There is no correct way to engage with this sugary brain-worm infiltration other than ham-fisted suppression (ham sounds really good right now; please just pour salt in me), but if you're going to cheerfully throw caution to the wind and brain/pancreas/liver/stomach to the toilet (literally, on that last one), allow me to draw you a verbal map to the exact WRONG way to engage:
- Generally swear off added sugar for a few months
- Do a pretty good job at it
- Watch that video
- Make the thing
- Eat any part of it
There is also a less-tragic, but still totally wrong way to go about it:
- With each necessary ingredient you toss in your cart, tell yourself you'll buy a vegetable
- Forget to
- Make only a half-batch of the "cake"
- Eat exactly five bites of it
- Throw the rest in the trash
- Assume it's melting through some tiny hole in the bag and rendering itself a nuisance, as such tragedies are wont to do.

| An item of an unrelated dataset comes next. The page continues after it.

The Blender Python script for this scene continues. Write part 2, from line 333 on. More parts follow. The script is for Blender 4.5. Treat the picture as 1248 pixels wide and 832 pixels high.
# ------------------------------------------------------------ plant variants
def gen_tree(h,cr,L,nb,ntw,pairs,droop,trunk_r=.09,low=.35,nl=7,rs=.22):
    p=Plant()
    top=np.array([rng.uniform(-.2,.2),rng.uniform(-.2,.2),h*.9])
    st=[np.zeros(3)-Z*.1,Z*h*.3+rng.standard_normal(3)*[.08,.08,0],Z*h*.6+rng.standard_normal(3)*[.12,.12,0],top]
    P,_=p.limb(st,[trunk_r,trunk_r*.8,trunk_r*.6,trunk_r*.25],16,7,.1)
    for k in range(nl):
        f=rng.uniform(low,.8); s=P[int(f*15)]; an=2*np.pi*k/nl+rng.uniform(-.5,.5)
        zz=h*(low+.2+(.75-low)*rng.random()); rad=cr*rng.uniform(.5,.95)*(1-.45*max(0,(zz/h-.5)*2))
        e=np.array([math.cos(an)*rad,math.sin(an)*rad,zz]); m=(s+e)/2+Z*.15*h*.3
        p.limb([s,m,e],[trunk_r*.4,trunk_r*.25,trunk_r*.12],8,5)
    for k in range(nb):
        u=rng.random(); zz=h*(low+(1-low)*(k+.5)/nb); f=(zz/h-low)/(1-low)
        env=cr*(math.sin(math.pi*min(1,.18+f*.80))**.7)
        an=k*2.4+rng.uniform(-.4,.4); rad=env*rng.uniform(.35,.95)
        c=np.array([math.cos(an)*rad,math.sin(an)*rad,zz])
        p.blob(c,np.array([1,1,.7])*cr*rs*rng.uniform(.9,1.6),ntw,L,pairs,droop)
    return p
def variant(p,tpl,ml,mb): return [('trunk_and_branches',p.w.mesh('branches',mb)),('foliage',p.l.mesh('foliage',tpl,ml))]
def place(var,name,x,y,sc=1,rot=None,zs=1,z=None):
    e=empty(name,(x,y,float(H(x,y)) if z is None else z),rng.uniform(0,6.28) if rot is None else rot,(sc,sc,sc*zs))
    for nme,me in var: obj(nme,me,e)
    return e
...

- Spend a little while on the toilet, experiencing sharp pains and expelling sugary rainbows from your nethers....
![]() |
| ...surely you saw this coming. |
Choose your own adventure. They're all wrong. Had I abstained, even, I would always wonder, and I would rather know and experience than wonder! [And that, chirrun, is the kind of logic that will always get you in trouble.]
Run along, now. Eat your vegetables, or you won't get any dessert.